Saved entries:
________
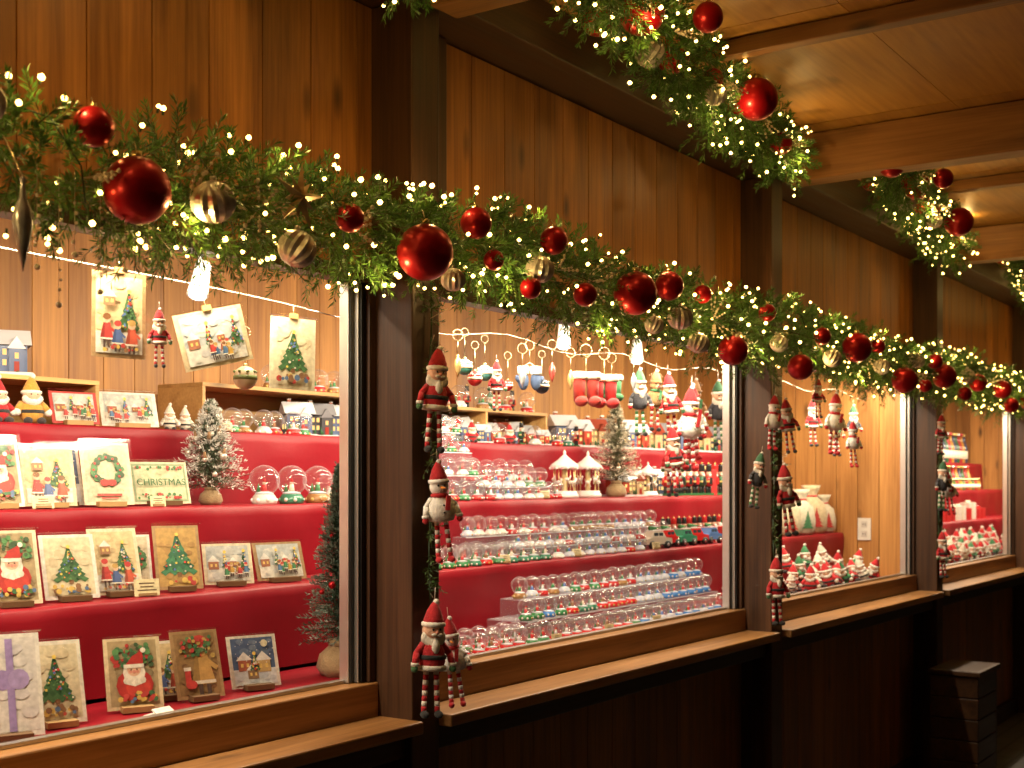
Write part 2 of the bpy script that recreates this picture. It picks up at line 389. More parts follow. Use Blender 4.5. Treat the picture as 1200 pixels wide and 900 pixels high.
m=MB(); m.lathe([(.0001,-.085),(.008,-.05),(.016,-.01),(.013,.012),(.006,.028),(.003,.05),(.006,.056),(.0001,.062)],(1.18,-.3,1.9),'silver',(.35,.35,.37),12)
m.tube([(1.18,-.3,1.96),(1.18,-.25,2.03)],.0012,'metal',(.6,.5,.3)); obj('icicle_ornament',m,parent=g)
m=MB()
for x in (1.16,1.24,1.28,1.31,1.36,1.41,1.46,1.12,1.05):
    l=U(.06,.17)
    z0=1.95
    for k in range(int(l/.016)): m.sph((x+.004*math.sin(k),-.25,z0-k*.016),U(.0022,.0034),'gloss',(.8,.72,.55),seg=8,rg=5)
    m.tube([(x,-.25,2.0),(x,-.25,z0-l)],.0006,'metal',(.6,.55,.4),4)
    m.sph((x,-.25,z0-l),.005,'gloss',(.85,.78,.62),seg=8,rg=6)
obj('bead_strings',m,parent=g)
for k in range(-1,3):
    o=B*k
    bb=[(2.80,-.35,2.67,.042),(2.76,-.5,2.645,.056),(2.92,-.6,2.66,.038),(3.08,-.42,2.64,.046),(3.33,-.42,2.645,.029),(3.52,-.47,2.625,.062),(4.04,-.33,2.63,.038),(3.7,-.33,2.68,.035),(2.45,-.55,2.63,.05)]
    bb=[(a+o+(U(-.1,.1) if k else 0),b,c_,d) for a,b,c_,d in bb]
    garland('ceiling_garland',[((2.1 if k==0 else 2.5)+o,-.55,2.68),(2.6+o,-.5,2.67),(3.0+o,-.42,2.66),(3.5+o,-.35,2.66),(4.0+o,-.28,2.655),(4.34+o,-.23,2.64)],.125,400,95,bb,[(2.91+o,-.44,2.6,.042),(3.3+o,-.44,2.59,.034)],2.8,1.0,berries=True)

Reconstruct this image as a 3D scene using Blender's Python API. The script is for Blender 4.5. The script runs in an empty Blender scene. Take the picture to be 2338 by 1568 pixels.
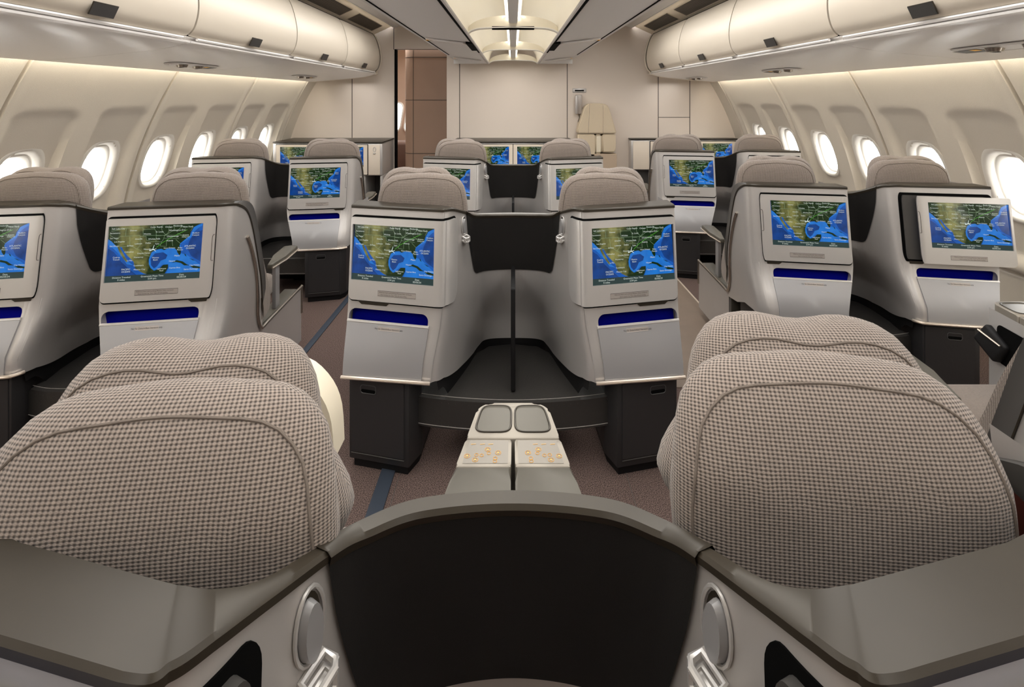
import bpy, bmesh, math, random
from mathutils import Vector, Matrix
from mathutils.geometry import tessellate_polygon
random.seed(7)
scene = bpy.context.scene
col = scene.collection
H = 1.38          # camera height above the floor
# ---------------------------------------------------------------- camera
cam = bpy.data.cameras.new('camera'); camo = bpy.data.objects.new('camera', cam); col.objects.link(camo)
camo.location = (0, 0, H); camo.rotation_euler = (math.pi/2, 0, 0)
cam.sensor_fit = 'HORIZONTAL'; cam.sensor_width = 36; cam.lens = 1130/2338*36
cam.shift_y = -562/2338; cam.shift_x = -2.5/2338; cam.clip_start = 0.02; cam.clip_end = 200
scene.camera = camo
# ---------------------------------------------------------------- world, exposure
w = bpy.data.worlds.new('daylight'); scene.world = w; w.use_nodes = True
bg = w.node_tree.nodes['Background']; bg.inputs[0].default_value = (1.0, 0.99, 0.97, 1); bg.inputs[1].default_value = 11.0
vs = scene.view_settings; vs.view_transform = 'Standard'; vs.look = 'None'; vs.gamma = 1; vs.use_curve_mapping = False
vs.exposure = 0.18
# ---------------------------------------------------------------- area lights (cabin lighting and added fill)
def area(name, loc, rot, sx, sy, power, color):
    l = bpy.data.lights.new(name, 'AREA'); l.shape = 'RECTANGLE'; l.size = sx; l.size_y = sy
    l.energy = power; l.color = color
    o = bpy.data.objects.new(name, l); col.objects.link(o); o.location = loc; o.rotation_euler = rot
    return o
WARM = (1.0, 0.985, 0.96)
PI = math.pi
area('ceiling_wash_light', (0, 2.7, 1.74), (0, 0, 0), 0.5, 5.4, 26, WARM)
for s in (-1, 1):
    # added fill in the gap over the bins; lamp strips behind the bins' wall edge
    area('ceiling_gap_light', (s*1.0, 1.9, 2.10), (0, 0, 0), 0.35, 5.6, 33, WARM)
    area('wall_wash_light', (s*2.185, 1.6, 1.60), (0, -s*0.25, 0), 0.04, 7.6, 16, (1.0, 0.93, 0.78))
    area('under_bin_fill', (s*1.75, 2.5, 1.545), (0, 0, 0), 0.30, 6.2, 10, (1.0, 0.98, 0.95))  # added fill below the bins, not a cabin lamp
area('doorway_fill', (-1.2, 7.0, 2.1), (0, 0, 0), 0.8, 1.5, 34, WARM)  # added fill to brighten the space beyond the doorway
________
→ **WHAT YOU NEED TO DO**: Could you repeat exactly the lines from the first one of the records above through the line containing "garland('ceiling_garland',[((2.1 if k==0", leaving out any pictures?

→ **TASK RESULT**:
Write part 2 of the bpy script that recreates this picture. It picks up at line 389. More parts follow. Use Blender 4.5. Treat the picture as 1200 pixels wide and 900 pixels high.
m=MB(); m.lathe([(.0001,-.085),(.008,-.05),(.016,-.01),(.013,.012),(.006,.028),(.003,.05),(.006,.056),(.0001,.062)],(1.18,-.3,1.9),'silver',(.35,.35,.37),12)
m.tube([(1.18,-.3,1.96),(1.18,-.25,2.03)],.0012,'metal',(.6,.5,.3)); obj('icicle_ornament',m,parent=g)
m=MB()
for x in (1.16,1.24,1.28,1.31,1.36,1.41,1.46,1.12,1.05):
    l=U(.06,.17)
    z0=1.95
    for k in range(int(l/.016)): m.sph((x+.004*math.sin(k),-.25,z0-k*.016),U(.0022,.0034),'gloss',(.8,.72,.55),seg=8,rg=5)
    m.tube([(x,-.25,2.0),(x,-.25,z0-l)],.0006,'metal',(.6,.55,.4),4)
    m.sph((x,-.25,z0-l),.005,'gloss',(.85,.78,.62),seg=8,rg=6)
obj('bead_strings',m,parent=g)
for k in range(-1,3):
    o=B*k
    bb=[(2.80,-.35,2.67,.042),(2.76,-.5,2.645,.056),(2.92,-.6,2.66,.038),(3.08,-.42,2.64,.046),(3.33,-.42,2.645,.029),(3.52,-.47,2.625,.062),(4.04,-.33,2.63,.038),(3.7,-.33,2.68,.035),(2.45,-.55,2.63,.05)]
    bb=[(a+o+(U(-.1,.1) if k else 0),b,c_,d) for a,b,c_,d in bb]
    garland('ceiling_garland',[((2.1 if k==0 else 2.5)+o,-.55,2.68),(2.6+o,-.5,2.67),(3.0+o,-.42,2.66),(3.5+o,-.35,2.66),(4.0+o,-.28,2.655),(4.34+o,-.23,2.64)],.125,400,95,bb,[(2.91+o,-.44,2.6,.042),(3.3+o,-.44,2.59,.034)],2.8,1.0,berries=True)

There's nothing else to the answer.